Friday, December 18, 2009

Those darn Romans

Here we are on Shabbat at the King David in Jerusalem. Tomorrow's a free day to explore and we'll walk to the Jaffa Gate and into the Old City again. Today was another great day, although we did have to say good-bye to Isaac, our guide. We get a new person on Sunday for the trip to Eilat. Isaac was great and we will miss him. One of the things we learned about this kind of trip is that guide books can only tell you so much and you can't ask a guide book questions. The other thing is that it's worth it to spend extra so you are in a small group, rather than a bus with 30 or 40 other folks. For our first week here, we never had more than 4 other people in our group. So what did we do today?

Our first stop was a ride out of Jerusalem to Qumran, the place were the Dead Sea Scrolls were discovered. We saw a short film that was kind of hokey about the folks that were living there then. The Essenes lived in that area; the last settlement there was around 68AD, when the Romans (them again) destroyed the settlement (I think I'm getting this right). The Essenes lived a kind of monastic life: prayer, ritual immersions (mikvahs) several times a day, no women, and lots of record keeping about their community and spiritual beliefs. The area in Qumran is preserved well and you could get a feeling for how they lived. We saw the caves in which the scrolls were discovered. The story is that a Bedouin shepherd threw a rock to get a goat out of a cave and hit one of the jars that held the scrolls and that's how they were discovered, centuries after there creation. Hmmm, then the gold rush happened. Some of the scroll were split up to be sold, so it's good that the Israel Museum has preserved so many of them. I didn't know much about the Essenes before; just that some back to nature folks in the 60s and 70s in the US started what they called an Essene movement. Not sure they got since there was a lot of drugs and sex, not quite a monastic life. They did make good bread though.

When I first thought about coming to Israel, there were three places I knew would have a strong meaning for me: the Western Wall, Safed, and Masada.
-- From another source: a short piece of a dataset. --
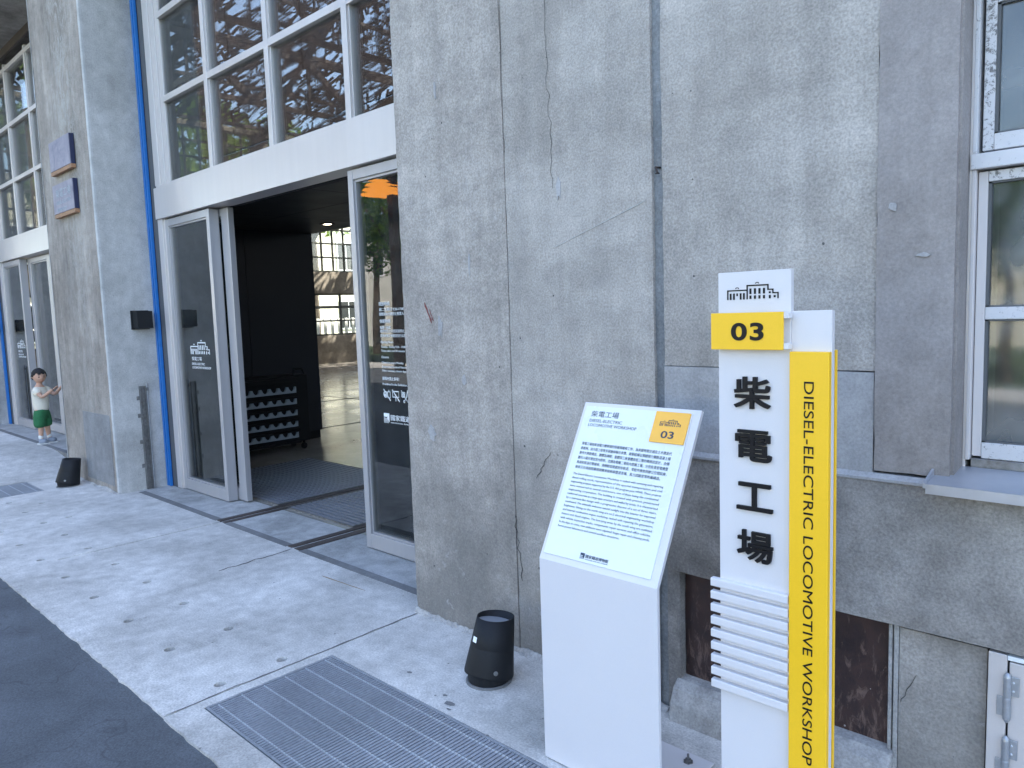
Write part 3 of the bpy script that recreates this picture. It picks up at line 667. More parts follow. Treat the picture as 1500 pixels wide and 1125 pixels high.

Today was Masada. Riding alongside the Dead Sea on the highway, as soon as I saw the shape of the cliff, I recognized it. It is now managed by the Israeli Nature and Park Authority (who, by the way, do a much better job with clean restrooms than the Department of the Interior's National Park Service). To get up to Masada, there is a 3 minute ride in a cable car, or you can walk up the "Snake Path", no snakes, just a zigzag route up the side of the cliffs. We took the cable car. Short version is that during the Herodian era, Jerusalem was under siege.and destroyed in 70AD with the Jews driven from the city. Herod had built another McMansion at the top of Massada but left to go to Jerusalem. During the siege, a group of Jews (cheerily referred to as Zealots) moved to Masada and lived off of the water and food left behind by the Herod crew. The Romans built camps at the bottom of the cliffs and surrounded the site (see the movie with Peter O'Toole for drama) and trapped the small group (93, I think). The Romans built this huge scaffolding thing and were pushed back by the Jews for awhile who seemed to have only huge boulders for defense. Trapped, the Jews knew that the Romans would slaughter them, take the kids for slaves, and assault the women. A suicide pact was made and lots were drawn to decide who would kill their wives and children first and then commit suicide. Tragic end. 3 women survived and the story was told. Isaac filled in a lot of details including showing us the synagogue that was created out of one of Herod's rooms and a Byzantine era church where some monks lived until an earthquake (I can't remember the dates).

Masada draws a lot of visitors and the Israelis have made it as accessible as you can with a huge cliff with lots of rubble. Isaac spoke about how Massada and the Holocaust are the symbols for Israelis that explains their determination to keep Israel secure as a Jewish state. Something I always knew, but it hit home with me to hear it again at this sacred spot, where Jews died rather than be taken into slavery or to be slaughtered for being Jews.

We then went to the Dead Sea where I chose not to float in the salt, but Michele did and said the rocks hurt her feet, but that she loved doing it. It was a lovely spot, but sad to hear from Isaac that the Dead Sea is losing water due to the need for water for irrigation.

So today was a success. Leaving Masada, I realized, like Yad Vashem, I could have spent much more time there. I would have like much more time at Masada. Isaac did a good job there and jammed as much as he could in, and I know the 3 women traveling with us had a physical challenge up there, but, selfish me, I could have spent another hour there, maybe just to clear my brain and try to imagine what it was like in the silence. It is a holy spot, a place to say Kaddish and to offer homage to the destruction that has been perpetrated over and over again in this amazing country. Never again, indeed.